━━━━━ Provided records
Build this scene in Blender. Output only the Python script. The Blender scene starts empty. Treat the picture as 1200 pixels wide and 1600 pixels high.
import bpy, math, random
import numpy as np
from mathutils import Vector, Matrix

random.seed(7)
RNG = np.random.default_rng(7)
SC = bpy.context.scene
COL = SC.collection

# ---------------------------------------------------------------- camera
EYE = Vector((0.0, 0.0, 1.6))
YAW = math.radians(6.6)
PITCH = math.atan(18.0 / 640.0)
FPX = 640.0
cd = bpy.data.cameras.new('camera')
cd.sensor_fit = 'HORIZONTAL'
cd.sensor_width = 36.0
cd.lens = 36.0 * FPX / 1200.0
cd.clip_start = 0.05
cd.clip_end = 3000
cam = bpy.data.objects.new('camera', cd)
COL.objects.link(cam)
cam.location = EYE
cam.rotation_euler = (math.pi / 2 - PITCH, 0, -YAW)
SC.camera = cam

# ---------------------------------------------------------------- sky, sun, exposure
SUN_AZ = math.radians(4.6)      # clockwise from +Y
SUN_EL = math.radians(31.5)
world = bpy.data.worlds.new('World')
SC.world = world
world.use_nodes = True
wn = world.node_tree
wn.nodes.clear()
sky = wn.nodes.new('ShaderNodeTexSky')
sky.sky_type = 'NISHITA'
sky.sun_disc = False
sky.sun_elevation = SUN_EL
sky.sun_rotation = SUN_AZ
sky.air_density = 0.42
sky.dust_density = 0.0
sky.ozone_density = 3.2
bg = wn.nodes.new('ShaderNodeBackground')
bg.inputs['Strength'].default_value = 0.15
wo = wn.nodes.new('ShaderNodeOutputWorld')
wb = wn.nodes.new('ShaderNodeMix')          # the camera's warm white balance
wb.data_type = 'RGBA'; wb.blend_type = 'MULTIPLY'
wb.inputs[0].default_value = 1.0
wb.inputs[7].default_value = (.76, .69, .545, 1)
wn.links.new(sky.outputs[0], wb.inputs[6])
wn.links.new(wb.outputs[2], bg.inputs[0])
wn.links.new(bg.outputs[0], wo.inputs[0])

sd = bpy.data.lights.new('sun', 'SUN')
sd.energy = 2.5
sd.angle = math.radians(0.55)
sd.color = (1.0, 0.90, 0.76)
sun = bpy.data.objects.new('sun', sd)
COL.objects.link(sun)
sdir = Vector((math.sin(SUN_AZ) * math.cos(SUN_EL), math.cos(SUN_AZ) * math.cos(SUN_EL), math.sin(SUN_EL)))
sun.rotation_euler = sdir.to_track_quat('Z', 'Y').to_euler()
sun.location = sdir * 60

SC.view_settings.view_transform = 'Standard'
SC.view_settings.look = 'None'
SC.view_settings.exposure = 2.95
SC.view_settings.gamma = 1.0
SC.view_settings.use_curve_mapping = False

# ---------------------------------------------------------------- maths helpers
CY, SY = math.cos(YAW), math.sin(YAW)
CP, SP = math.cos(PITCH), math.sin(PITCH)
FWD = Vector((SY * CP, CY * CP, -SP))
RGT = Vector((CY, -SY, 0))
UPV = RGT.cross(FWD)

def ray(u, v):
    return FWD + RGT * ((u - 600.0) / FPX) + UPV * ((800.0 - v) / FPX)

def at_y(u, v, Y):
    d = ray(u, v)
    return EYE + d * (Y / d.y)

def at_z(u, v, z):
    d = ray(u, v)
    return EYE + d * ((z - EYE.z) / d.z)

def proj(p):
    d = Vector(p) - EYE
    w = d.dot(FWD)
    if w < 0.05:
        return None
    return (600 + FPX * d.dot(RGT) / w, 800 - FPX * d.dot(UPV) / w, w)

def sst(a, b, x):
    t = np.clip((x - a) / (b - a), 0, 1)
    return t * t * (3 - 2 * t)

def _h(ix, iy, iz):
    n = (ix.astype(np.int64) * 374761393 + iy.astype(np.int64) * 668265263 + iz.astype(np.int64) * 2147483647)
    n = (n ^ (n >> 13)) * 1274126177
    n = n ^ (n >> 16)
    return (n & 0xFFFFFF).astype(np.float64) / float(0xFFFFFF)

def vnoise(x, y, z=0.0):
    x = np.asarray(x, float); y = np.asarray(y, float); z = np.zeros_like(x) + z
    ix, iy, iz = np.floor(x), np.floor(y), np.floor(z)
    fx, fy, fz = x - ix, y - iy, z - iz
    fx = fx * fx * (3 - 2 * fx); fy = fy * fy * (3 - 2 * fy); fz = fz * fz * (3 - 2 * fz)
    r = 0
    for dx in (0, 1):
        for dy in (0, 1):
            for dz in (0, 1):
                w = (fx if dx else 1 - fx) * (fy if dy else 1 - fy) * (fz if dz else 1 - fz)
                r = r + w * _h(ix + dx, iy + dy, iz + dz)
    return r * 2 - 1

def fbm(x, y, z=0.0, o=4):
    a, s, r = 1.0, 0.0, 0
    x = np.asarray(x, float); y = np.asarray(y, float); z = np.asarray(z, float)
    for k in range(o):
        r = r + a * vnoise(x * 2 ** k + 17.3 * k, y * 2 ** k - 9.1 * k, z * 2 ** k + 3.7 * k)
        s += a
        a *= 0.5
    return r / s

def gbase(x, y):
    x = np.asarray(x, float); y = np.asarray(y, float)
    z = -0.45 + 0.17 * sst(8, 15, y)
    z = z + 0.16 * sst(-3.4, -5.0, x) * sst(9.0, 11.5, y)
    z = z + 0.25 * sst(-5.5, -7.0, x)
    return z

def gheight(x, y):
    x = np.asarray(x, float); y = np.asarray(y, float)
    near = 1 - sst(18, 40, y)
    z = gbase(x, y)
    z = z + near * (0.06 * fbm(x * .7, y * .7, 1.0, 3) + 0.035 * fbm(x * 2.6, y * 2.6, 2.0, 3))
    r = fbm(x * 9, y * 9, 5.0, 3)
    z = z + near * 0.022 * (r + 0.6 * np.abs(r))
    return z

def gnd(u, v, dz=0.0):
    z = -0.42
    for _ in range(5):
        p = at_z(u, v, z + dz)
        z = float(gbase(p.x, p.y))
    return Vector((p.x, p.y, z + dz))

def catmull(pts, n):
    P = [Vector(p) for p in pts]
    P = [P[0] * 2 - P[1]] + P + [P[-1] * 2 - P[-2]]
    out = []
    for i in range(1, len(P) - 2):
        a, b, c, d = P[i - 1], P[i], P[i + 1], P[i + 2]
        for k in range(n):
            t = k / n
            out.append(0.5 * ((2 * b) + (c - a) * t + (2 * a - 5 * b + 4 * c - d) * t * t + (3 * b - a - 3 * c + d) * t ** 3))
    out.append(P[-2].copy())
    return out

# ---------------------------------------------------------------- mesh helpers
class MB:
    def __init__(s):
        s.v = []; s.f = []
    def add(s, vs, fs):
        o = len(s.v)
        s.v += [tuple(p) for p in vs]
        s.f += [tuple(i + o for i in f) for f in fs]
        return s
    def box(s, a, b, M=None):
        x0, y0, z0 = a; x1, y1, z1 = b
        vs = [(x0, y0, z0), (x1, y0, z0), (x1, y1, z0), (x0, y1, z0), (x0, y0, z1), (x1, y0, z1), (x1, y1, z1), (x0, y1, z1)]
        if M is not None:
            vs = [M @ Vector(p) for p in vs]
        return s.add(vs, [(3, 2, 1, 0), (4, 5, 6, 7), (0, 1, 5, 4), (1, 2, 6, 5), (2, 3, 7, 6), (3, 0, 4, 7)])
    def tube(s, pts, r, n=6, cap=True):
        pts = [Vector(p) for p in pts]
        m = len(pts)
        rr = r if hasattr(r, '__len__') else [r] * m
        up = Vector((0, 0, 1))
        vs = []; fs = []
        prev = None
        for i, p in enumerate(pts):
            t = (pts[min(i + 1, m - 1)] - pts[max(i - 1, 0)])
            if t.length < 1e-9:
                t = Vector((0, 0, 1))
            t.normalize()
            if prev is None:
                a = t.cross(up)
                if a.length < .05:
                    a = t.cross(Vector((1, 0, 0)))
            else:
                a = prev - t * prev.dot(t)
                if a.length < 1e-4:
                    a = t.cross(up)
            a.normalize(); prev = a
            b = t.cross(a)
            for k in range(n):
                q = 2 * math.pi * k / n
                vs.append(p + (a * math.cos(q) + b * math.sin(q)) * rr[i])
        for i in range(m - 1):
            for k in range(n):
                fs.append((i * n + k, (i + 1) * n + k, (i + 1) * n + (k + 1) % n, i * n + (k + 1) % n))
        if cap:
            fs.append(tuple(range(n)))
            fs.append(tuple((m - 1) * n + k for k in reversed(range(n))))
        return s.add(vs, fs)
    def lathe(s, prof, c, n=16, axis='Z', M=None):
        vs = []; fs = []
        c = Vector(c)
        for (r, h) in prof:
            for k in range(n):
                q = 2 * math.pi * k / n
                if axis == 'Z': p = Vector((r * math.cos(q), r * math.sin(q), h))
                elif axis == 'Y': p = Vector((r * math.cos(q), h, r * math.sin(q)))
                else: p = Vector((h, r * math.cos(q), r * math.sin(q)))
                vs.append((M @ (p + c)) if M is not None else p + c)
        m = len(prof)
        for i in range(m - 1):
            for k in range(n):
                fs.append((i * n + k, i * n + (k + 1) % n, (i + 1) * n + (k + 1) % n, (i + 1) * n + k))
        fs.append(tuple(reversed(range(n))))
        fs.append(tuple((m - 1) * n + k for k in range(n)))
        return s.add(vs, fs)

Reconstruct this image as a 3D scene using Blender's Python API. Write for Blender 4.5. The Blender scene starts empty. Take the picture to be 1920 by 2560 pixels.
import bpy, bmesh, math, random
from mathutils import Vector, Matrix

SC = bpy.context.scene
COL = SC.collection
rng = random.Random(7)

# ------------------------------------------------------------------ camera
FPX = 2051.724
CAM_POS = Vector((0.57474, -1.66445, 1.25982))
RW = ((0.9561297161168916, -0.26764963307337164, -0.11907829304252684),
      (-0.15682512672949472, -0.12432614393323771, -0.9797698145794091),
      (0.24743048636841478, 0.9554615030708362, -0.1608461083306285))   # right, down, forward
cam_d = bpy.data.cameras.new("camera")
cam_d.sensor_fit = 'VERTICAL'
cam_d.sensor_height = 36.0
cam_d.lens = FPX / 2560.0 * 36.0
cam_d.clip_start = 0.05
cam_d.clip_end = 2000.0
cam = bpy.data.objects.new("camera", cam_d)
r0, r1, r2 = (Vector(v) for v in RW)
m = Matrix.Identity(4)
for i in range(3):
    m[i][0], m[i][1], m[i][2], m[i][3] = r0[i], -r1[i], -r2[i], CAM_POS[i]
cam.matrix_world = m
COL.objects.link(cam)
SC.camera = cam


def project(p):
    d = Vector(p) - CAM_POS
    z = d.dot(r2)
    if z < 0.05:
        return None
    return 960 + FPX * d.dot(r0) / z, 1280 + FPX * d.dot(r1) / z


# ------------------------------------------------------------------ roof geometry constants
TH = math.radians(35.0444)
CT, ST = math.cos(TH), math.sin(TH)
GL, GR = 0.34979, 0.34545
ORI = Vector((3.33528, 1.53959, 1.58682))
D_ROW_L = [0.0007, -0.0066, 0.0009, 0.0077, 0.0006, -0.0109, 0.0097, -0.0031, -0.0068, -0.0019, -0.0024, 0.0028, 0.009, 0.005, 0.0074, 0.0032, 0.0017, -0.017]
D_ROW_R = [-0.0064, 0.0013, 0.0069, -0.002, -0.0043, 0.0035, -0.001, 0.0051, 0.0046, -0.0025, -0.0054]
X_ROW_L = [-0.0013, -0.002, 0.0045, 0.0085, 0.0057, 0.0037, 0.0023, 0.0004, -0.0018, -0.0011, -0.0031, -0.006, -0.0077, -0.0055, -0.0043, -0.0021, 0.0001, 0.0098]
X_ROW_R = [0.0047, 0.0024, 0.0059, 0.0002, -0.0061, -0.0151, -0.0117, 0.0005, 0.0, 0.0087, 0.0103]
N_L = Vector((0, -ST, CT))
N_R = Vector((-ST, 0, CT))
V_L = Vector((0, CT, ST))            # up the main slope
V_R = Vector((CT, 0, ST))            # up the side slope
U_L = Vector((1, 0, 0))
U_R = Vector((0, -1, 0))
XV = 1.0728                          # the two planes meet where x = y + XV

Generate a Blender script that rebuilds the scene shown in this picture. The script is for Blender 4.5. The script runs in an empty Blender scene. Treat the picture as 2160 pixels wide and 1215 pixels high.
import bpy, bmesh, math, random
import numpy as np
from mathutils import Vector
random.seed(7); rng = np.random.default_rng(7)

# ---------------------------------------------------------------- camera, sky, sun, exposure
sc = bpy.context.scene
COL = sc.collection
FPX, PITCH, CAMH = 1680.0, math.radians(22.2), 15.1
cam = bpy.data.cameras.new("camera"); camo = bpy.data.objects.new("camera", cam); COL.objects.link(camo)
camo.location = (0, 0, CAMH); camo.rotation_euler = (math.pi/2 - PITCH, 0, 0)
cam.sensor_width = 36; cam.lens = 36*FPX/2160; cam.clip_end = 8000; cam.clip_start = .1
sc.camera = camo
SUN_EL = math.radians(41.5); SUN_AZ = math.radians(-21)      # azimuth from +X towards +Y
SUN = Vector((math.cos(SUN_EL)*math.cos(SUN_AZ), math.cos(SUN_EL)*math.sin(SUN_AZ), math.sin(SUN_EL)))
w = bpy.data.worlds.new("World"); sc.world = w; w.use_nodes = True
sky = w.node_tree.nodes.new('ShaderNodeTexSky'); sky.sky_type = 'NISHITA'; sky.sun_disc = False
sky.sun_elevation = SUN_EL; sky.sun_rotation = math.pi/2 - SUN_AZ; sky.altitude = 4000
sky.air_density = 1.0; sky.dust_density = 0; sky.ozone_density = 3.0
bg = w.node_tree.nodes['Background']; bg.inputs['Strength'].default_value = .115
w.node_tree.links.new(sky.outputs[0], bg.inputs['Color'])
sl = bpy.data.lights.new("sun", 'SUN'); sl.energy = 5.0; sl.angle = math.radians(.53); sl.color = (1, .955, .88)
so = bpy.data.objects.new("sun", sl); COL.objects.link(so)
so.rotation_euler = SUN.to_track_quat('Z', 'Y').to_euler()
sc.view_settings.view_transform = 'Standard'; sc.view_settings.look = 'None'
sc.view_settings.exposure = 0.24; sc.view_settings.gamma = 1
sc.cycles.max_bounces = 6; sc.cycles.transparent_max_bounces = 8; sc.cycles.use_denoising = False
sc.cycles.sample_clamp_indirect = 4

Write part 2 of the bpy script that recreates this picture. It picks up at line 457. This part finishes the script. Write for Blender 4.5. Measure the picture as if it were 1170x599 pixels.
━━━━━━━━━━
## Exercise details
Look back at the entries above and repeat, unchanged, every line from the line holding "Generate a Blender" through the line holding "random.seed(7); rng = np.random.default_rng(7)".

## Solution for this exercise
Generate a Blender script that rebuilds the scene shown in this picture. The script is for Blender 4.5. The script runs in an empty Blender scene. Treat the picture as 2160 pixels wide and 1215 pixels high.
import bpy, bmesh, math, random
import numpy as np
from mathutils import Vector
random.seed(7); rng = np.random.default_rng(7)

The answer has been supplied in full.